§ **Your task**: Give every line back verbatim, dropping all images.

§ **Data section**:
····················

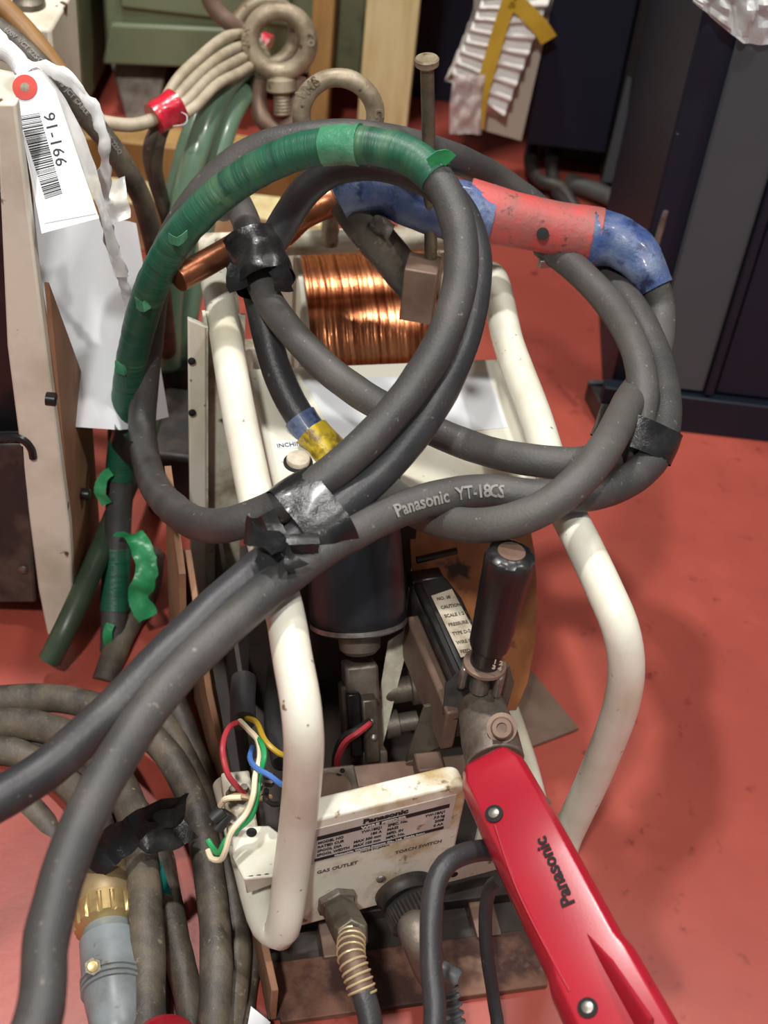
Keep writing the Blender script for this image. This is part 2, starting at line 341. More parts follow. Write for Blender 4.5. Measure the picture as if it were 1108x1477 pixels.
lp[0:0] = [L(.53, .018, .29), L(.522, .017, .333)]
lp += [Z(403, 1345, .086), Z(387, 1335, .081), Z(374, 1300, .08), Z(364, 1262, .08), Z(330, 1130, .08)]
MB().tube(spline(lp, .008), TR, 20).build('frame_rail', M['cream'], fd)
# rear crossbar, standing uprights
MB().tube([L(.600, .0, .345), L(.600, .285, .345)], .0125, 16).build('crossbar', M['cream_dirty'], fd)
MB().tube(spline([L(.520, .017, .350), L(.565, .016, .350), L(.600, .016, .345)], .008), .0125, 16).build('rail_end', M['cream'], fd)
MB().tube(spline([L(.520, .264, .350), L(.565, .266, .350), L(.600, .266, .345)], .008), .0125, 16).build('rail_end', M['cream'], fd)
MB().box(L(.60, .018, .165), FU*.010, FV*.010, UP*.165).build('upright', M['cream_dirty'], fd, bevel=.002)
MB().box(L(.60, .268, .165), FU*.010, FV*.008, UP*.165).build('upright', M['cream_dirty'], fd, bevel=.002)
# top cover plate
cz = .300
cover = [Z(359, 531, cz), Z(728, 516, cz), Z(786, 664, cz), L(.250, .262, cz), L(.250, .036, cz)]
cp = MB().prism(cover, (0, 0, -.012)).build('cover_plate', M['cream'], fd, bevel=.003)
MB().prism([Z(735, 517, cz-.004), Z(748, 516, cz-.004), Z(806, 668, cz-.004), Z(793, 672, cz-.004)], (0, 0, -.03)).build('cover_flange', M['cream'], fd, bevel=.002)
MB().prism([Z(437, 549, cz), Z(705, 538, cz), Z(733, 617, cz), Z(490, 640, cz)], (0, 0, .0005)).build('blank_label', M['white_label'], cp)
lb = MB().prism([Z(397, 636, cz), Z(440, 633, cz), Z(442, 646, cz), Z(399, 648, cz)], (0, 0, .0004)).build('button_label', M['white_label'], cp)
text('INCHING', .0075, M['ink'], lb, Z(400, 646, cz+.0004), Z(440, 643, cz)-Z(399, 647, cz), FU, sx=.85)
def button(px, py, z, r, mat, name, par):
    c = Z(px, py, z); return MB().lathe(c, UP, [(0, r*.95), (.005, r), (.0065, r*.93), (.007, r*.5), (.007, .0001)], 24).build(name, mat, par)
button(430, 668, cz, .0105, M['label_dirty'], 'inching_button', fd)
c = Z(430, 668, cz); MB().lathe(c, UP, [(0, .0128), (.0015, .0128), (.0018, .0118)], 24).build('button_collar', M['hole'], fd)
def screw(c, ax, r, par, mat=None, slot=True):
    o = MB().lathe(c, ax, [(0, r), (r*.35, r*.95), (r*.6, r*.6), (r*.65, .0001)], 16).build('screw', mat or M['steel'], par)
    return o
screw(Z(575, 658, cz), UP, .007, fd, M['steel_dark'])
MB().lathe(Z(700, 636, cz-.0005), UP, [(0, .0028), (.0009, .0028)], 12).build('screw_hole', M['hole'], fd)
# rear left channel upright, grimy, with rivets
MB().prism([L(.44, -.024, 0), L(.44, -.006, 0), L(.44, -.006, .365), L(.44, -.024, .375)], FU*.006).build('channel_upright', M['cream'], fd, bevel=.0015)
MB().prism([L(.462, -.006, 0), L(.462, .030, 0), L(.462, .030, .36), L(.462, -.006, .365)], FU*.004).build('channel_web', M['cream_dirty'], fd, bevel=.001)
MB().prism([L(.44, -.009, 0), L(.466, -.009, 0), L(.466, -.009, .365), L(.44, -.009, .365)], FV*.003).build('channel_return', M['cream_dirty'], fd)
for z in (.33, .27, .15): MB().lathe(L(.439, -.021, z), -FU, [(0, .0035), (.002, .0035), (.003, .002)], 10).build('rivet', M['hole'], fd)
MB().box(L(.438, -.017, .135), FU*.003, FV*.008, UP*.004).build('clip', M['hole'], fd)
MB().prism([L(.40, -.050, .0), L(.30, -.046, .0), L(.30, -.046, .20), L(.40, -.050, .24)], FV*.006).build('board_edge', M['brown_board_shaded_cream'], fd)
# base: rusty tray, left upright board edge, loose bottom plate
MB().prism([L(-.03, -.004, .004), L(-.03, .235, .004), L(.52, .28, .004), L(.52, -.03, .004)], (0, 0, .004)).build('base_plate', M['dark_metal'], fd)
MB().prism([L(-.034, .006, .008), L(-.034, .236, .008), L(.018, .240, .012), L(.018, .002, .012)], UP*-.007).build('base_lip', M['rust'], fd, bevel=.001)
MB().box(L(.058, .12, .012), FU*.010, FV*.115, UP*.010).build('base_crossbar', M['dark_metal'], fd, bevel=.001)
for v in (.060, .128, .195): MB().box(L(.036, v, .010), FU*.022, FV*.011, UP*.006).build('spacer_block', M['rust_plate'], fd, bevel=.001)
MB().prism([L(-.03, -.003, .006), L(.36, -.036, .006), L(.36, -.036, .17), L(.22, -.030, .13), L(-.03, -.003, .055)], FV*.006).build('base_side_plate', M['brown_board_shaded_cream'], fd, bevel=.001)
MB().prism([Z(835, 1050, .006), Z(745, 940, .006), Z(600, 1000, .006), Z(640, 1125, .006)], (0, 0, -.0035)).build('bottom_plate', M['rust_plate'], fd)
MB().box(L(.25, .004, .062), FU*.20, FV*.002, UP*.055).build('dark_gap_fill', M['dark_metal'], fd)  # added dark plate, covers the red floor so the gap reads dark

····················

§ **Solution below**:
Keep writing the Blender script for this image. This is part 2, starting at line 341. More parts follow. Write for Blender 4.5. Measure the picture as if it were 1108x1477 pixels.
lp[0:0] = [L(.53, .018, .29), L(.522, .017, .333)]
lp += [Z(403, 1345, .086), Z(387, 1335, .081), Z(374, 1300, .08), Z(364, 1262, .08), Z(330, 1130, .08)]
MB().tube(spline(lp, .008), TR, 20).build('frame_rail', M['cream'], fd)
# rear crossbar, standing uprights
MB().tube([L(.600, .0, .345), L(.600, .285, .345)], .0125, 16).build('crossbar', M['cream_dirty'], fd)
MB().tube(spline([L(.520, .017, .350), L(.565, .016, .350), L(.600, .016, .345)], .008), .0125, 16).build('rail_end', M['cream'], fd)
MB().tube(spline([L(.520, .264, .350), L(.565, .266, .350), L(.600, .266, .345)], .008), .0125, 16).build('rail_end', M['cream'], fd)
MB().box(L(.60, .018, .165), FU*.010, FV*.010, UP*.165).build('upright', M['cream_dirty'], fd, bevel=.002)
MB().box(L(.60, .268, .165), FU*.010, FV*.008, UP*.165).build('upright', M['cream_dirty'], fd, bevel=.002)
# top cover plate
cz = .300
cover = [Z(359, 531, cz), Z(728, 516, cz), Z(786, 664, cz), L(.250, .262, cz), L(.250, .036, cz)]
cp = MB().prism(cover, (0, 0, -.012)).build('cover_plate', M['cream'], fd, bevel=.003)
MB().prism([Z(735, 517, cz-.004), Z(748, 516, cz-.004), Z(806, 668, cz-.004), Z(793, 672, cz-.004)], (0, 0, -.03)).build('cover_flange', M['cream'], fd, bevel=.002)
MB().prism([Z(437, 549, cz), Z(705, 538, cz), Z(733, 617, cz), Z(490, 640, cz)], (0, 0, .0005)).build('blank_label', M['white_label'], cp)
lb = MB().prism([Z(397, 636, cz), Z(440, 633, cz), Z(442, 646, cz), Z(399, 648, cz)], (0, 0, .0004)).build('button_label', M['white_label'], cp)
text('INCHING', .0075, M['ink'], lb, Z(400, 646, cz+.0004), Z(440, 643, cz)-Z(399, 647, cz), FU, sx=.85)
def button(px, py, z, r, mat, name, par):
    c = Z(px, py, z); return MB().lathe(c, UP, [(0, r*.95), (.005, r), (.0065, r*.93), (.007, r*.5), (.007, .0001)], 24).build(name, mat, par)
button(430, 668, cz, .0105, M['label_dirty'], 'inching_button', fd)
c = Z(430, 668, cz); MB().lathe(c, UP, [(0, .0128), (.0015, .0128), (.0018, .0118)], 24).build('button_collar', M['hole'], fd)
def screw(c, ax, r, par, mat=None, slot=True):
    o = MB().lathe(c, ax, [(0, r), (r*.35, r*.95), (r*.6, r*.6), (r*.65, .0001)], 16).build('screw', mat or M['steel'], par)
    return o
screw(Z(575, 658, cz), UP, .007, fd, M['steel_dark'])
MB().lathe(Z(700, 636, cz-.0005), UP, [(0, .0028), (.0009, .0028)], 12).build('screw_hole', M['hole'], fd)
# rear left channel upright, grimy, with rivets
MB().prism([L(.44, -.024, 0), L(.44, -.006, 0), L(.44, -.006, .365), L(.44, -.024, .375)], FU*.006).build('channel_upright', M['cream'], fd, bevel=.0015)
MB().prism([L(.462, -.006, 0), L(.462, .030, 0), L(.462, .030, .36), L(.462, -.006, .365)], FU*.004).build('channel_web', M['cream_dirty'], fd, bevel=.001)
MB().prism([L(.44, -.009, 0), L(.466, -.009, 0), L(.466, -.009, .365), L(.44, -.009, .365)], FV*.003).build('channel_return', M['cream_dirty'], fd)
for z in (.33, .27, .15): MB().lathe(L(.439, -.021, z), -FU, [(0, .0035), (.002, .0035), (.003, .002)], 10).build('rivet', M['hole'], fd)
MB().box(L(.438, -.017, .135), FU*.003, FV*.008, UP*.004).build('clip', M['hole'], fd)
MB().prism([L(.40, -.050, .0), L(.30, -.046, .0), L(.30, -.046, .20), L(.40, -.050, .24)], FV*.006).build('board_edge', M['brown_board_shaded_cream'], fd)
# base: rusty tray, left upright board edge, loose bottom plate
MB().prism([L(-.03, -.004, .004), L(-.03, .235, .004), L(.52, .28, .004), L(.52, -.03, .004)], (0, 0, .004)).build('base_plate', M['dark_metal'], fd)
MB().prism([L(-.034, .006, .008), L(-.034, .236, .008), L(.018, .240, .012), L(.018, .002, .012)], UP*-.007).build('base_lip', M['rust'], fd, bevel=.001)
MB().box(L(.058, .12, .012), FU*.010, FV*.115, UP*.010).build('base_crossbar', M['dark_metal'], fd, bevel=.001)
for v in (.060, .128, .195): MB().box(L(.036, v, .010), FU*.022, FV*.011, UP*.006).build('spacer_block', M['rust_plate'], fd, bevel=.001)
MB().prism([L(-.03, -.003, .006), L(.36, -.036, .006), L(.36, -.036, .17), L(.22, -.030, .13), L(-.03, -.003, .055)], FV*.006).build('base_side_plate', M['brown_board_shaded_cream'], fd, bevel=.001)
MB().prism([Z(835, 1050, .006), Z(745, 940, .006), Z(600, 1000, .006), Z(640, 1125, .006)], (0, 0, -.0035)).build('bottom_plate', M['rust_plate'], fd)
MB().box(L(.25, .004, .062), FU*.20, FV*.002, UP*.055).build('dark_gap_fill', M['dark_metal'], fd)  # added dark plate, covers the red floor so the gap reads dark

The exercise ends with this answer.